Northern Dancer aside, has there been a stallion as dominant as Galileo in the post-war period? Perhaps our bloodstock experts Tony Morris and Andrew Caulfield can come up with some opposition to this giant but it seems Galileo has now eclipsed the achievements of his own sire, Sadler’s Wells, in terms of his production record and influence on the breed.

Galileo is now 18 and while his Group 1-winning sons at stud are plentiful it is hard to see any of them getting anywhere near their father’s number of top-class winners. But then who would have thought that Sadler’s Wells could be usurped by one of his sons?

Rouget achieved his desire, literally, of entering the ‘big circle’ with O’Brien and Gosden

Champions Day also saw Jim Crowley crowned as champion jockey for the first time. Talking to Thoroughbred Owner & Breeder in May, Crowley stated that his championship aspirations were “a work in progress – if I said I was going to be champion I could end up with egg on my face.” Well, Jim, no eggs needed here!

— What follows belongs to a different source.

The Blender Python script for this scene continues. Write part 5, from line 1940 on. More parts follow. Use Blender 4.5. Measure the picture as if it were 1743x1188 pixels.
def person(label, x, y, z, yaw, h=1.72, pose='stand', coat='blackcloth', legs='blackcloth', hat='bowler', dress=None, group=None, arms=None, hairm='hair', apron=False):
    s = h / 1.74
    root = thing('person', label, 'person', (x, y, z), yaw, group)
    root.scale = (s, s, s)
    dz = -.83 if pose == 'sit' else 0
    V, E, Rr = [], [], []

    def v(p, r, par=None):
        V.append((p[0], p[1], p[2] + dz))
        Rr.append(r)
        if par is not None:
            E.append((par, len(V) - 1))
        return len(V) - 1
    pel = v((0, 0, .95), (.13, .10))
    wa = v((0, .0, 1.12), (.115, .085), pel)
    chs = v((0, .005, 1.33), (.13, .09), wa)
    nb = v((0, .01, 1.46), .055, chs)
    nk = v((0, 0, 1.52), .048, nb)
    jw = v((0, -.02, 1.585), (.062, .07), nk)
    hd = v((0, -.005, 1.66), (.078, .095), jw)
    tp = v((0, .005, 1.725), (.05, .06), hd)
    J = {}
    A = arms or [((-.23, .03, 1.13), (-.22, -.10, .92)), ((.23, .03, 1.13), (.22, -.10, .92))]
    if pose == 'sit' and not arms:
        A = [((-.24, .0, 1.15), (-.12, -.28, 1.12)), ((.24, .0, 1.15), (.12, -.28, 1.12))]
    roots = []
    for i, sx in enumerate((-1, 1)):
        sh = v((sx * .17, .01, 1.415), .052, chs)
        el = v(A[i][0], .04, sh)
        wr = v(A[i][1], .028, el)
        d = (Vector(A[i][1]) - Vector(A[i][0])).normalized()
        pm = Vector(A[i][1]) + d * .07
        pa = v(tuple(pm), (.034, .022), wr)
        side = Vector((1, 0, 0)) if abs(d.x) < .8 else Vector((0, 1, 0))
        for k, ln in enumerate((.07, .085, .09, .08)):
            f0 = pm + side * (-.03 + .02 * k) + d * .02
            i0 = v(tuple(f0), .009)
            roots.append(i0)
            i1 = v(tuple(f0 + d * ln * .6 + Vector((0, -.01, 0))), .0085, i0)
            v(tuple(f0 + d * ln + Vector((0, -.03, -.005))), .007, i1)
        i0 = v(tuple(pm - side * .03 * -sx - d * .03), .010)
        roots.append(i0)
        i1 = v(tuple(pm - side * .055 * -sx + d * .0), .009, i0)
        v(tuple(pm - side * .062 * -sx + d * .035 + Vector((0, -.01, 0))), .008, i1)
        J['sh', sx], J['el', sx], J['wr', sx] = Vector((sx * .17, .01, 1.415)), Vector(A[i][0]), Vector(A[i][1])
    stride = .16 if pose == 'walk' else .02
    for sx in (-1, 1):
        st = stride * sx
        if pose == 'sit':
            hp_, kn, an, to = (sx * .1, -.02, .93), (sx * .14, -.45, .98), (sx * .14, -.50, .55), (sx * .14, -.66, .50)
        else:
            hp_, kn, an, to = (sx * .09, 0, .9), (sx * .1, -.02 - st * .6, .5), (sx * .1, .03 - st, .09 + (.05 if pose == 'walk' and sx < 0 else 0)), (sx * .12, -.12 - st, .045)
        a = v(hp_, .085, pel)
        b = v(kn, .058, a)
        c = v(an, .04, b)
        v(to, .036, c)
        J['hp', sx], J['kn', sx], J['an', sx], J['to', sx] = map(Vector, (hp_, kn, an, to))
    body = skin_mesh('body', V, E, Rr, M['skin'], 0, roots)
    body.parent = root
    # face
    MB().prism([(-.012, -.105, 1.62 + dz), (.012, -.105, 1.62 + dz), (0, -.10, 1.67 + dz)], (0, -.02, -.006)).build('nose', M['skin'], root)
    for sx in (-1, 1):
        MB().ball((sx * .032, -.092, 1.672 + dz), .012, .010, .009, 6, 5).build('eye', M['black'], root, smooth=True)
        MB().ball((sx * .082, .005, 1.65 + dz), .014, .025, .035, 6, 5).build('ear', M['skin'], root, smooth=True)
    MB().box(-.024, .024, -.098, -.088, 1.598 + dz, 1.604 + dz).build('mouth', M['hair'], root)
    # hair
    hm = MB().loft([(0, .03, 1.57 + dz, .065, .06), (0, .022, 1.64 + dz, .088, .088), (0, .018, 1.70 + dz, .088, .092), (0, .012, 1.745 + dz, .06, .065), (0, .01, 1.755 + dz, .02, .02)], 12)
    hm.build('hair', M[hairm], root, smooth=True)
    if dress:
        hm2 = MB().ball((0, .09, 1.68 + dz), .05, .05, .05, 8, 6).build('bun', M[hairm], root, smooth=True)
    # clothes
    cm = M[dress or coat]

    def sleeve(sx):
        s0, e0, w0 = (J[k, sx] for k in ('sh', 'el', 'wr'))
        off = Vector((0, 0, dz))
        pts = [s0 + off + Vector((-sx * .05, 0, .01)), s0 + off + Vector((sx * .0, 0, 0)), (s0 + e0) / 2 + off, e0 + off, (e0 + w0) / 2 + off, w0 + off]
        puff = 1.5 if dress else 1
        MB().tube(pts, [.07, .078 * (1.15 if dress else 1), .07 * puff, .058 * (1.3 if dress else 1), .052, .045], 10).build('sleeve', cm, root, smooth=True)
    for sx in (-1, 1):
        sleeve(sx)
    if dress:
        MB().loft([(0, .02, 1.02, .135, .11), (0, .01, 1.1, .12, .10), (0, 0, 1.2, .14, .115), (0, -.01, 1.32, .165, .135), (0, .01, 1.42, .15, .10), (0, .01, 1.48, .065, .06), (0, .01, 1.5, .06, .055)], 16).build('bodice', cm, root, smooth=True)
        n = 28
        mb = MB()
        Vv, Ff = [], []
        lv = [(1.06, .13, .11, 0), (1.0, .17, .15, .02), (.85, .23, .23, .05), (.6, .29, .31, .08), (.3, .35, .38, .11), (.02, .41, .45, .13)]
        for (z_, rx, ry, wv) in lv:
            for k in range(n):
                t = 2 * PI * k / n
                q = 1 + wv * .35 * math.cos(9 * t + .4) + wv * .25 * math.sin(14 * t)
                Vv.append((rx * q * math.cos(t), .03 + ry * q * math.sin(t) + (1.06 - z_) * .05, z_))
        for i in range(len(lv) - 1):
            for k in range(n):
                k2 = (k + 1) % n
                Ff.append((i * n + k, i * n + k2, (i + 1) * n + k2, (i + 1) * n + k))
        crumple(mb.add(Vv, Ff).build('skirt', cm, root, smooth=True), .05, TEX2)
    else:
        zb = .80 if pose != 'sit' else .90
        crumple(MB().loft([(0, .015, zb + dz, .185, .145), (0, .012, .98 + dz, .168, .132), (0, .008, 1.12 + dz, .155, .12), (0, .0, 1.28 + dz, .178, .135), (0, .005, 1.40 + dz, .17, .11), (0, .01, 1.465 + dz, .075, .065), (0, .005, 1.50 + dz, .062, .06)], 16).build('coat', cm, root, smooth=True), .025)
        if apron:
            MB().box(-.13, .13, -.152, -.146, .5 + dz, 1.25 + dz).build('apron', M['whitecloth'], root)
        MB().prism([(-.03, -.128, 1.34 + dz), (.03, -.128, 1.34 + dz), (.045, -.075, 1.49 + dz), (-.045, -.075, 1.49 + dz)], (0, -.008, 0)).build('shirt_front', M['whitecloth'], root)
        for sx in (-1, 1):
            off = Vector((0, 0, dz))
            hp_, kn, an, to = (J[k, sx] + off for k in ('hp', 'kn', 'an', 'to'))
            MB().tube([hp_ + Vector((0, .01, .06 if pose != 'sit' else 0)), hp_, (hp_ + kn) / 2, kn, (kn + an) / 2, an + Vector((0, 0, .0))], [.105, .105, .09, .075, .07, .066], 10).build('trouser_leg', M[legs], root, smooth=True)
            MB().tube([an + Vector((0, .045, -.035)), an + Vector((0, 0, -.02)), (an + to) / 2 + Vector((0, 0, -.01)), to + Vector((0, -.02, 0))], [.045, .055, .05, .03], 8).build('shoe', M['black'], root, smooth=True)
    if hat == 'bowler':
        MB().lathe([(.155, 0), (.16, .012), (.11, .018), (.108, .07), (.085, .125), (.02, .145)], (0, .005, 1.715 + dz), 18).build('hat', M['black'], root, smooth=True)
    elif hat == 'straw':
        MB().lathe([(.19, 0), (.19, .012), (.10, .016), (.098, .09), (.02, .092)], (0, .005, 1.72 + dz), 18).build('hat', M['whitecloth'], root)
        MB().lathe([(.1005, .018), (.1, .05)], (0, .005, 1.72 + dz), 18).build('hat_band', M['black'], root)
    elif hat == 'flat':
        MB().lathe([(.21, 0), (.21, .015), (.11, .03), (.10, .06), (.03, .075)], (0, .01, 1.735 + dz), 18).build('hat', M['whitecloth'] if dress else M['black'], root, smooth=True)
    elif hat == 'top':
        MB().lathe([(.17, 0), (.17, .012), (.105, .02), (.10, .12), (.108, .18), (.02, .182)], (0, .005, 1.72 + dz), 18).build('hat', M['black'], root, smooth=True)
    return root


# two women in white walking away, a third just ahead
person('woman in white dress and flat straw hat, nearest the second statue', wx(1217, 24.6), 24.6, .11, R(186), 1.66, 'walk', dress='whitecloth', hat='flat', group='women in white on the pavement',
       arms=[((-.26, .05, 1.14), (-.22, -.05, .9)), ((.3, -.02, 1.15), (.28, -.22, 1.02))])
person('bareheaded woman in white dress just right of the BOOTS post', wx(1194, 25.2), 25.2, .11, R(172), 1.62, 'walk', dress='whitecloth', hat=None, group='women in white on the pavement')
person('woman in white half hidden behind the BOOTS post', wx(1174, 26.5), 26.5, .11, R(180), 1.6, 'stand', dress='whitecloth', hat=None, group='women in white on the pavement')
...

Crowley was one of the first jockeys to swap a career riding over jumps for the Flat game; he has since been followed, with considerable success, by both Graham Lee and Dougie Costello.

Others may disagree but it seems to me that the ex-jumping boys are at least as strong in the saddle as their Flat counterparts, if not stronger, which is perhaps not surprising given that they are used to pointing imposing chasers over formidable obstacles on testing ground over three miles. A fitness test, indeed.

Crowley’s title – special mention to Silvestre de Sousa for helping to produce an engrossing encounter over the past few months – was engineered by his agent, Tony Hind, who deserves huge credit for his behind-the-scenes role. Yet Crowley was the man doing the business, day in, day out, all over the country, with barely a moment to catch his breath.

The change to the parameters of the Flat championship did not please everyone in this sport but this was a title hard-earned and thoroughly deserved. So many congratulations to Jim Crowley on his achievement.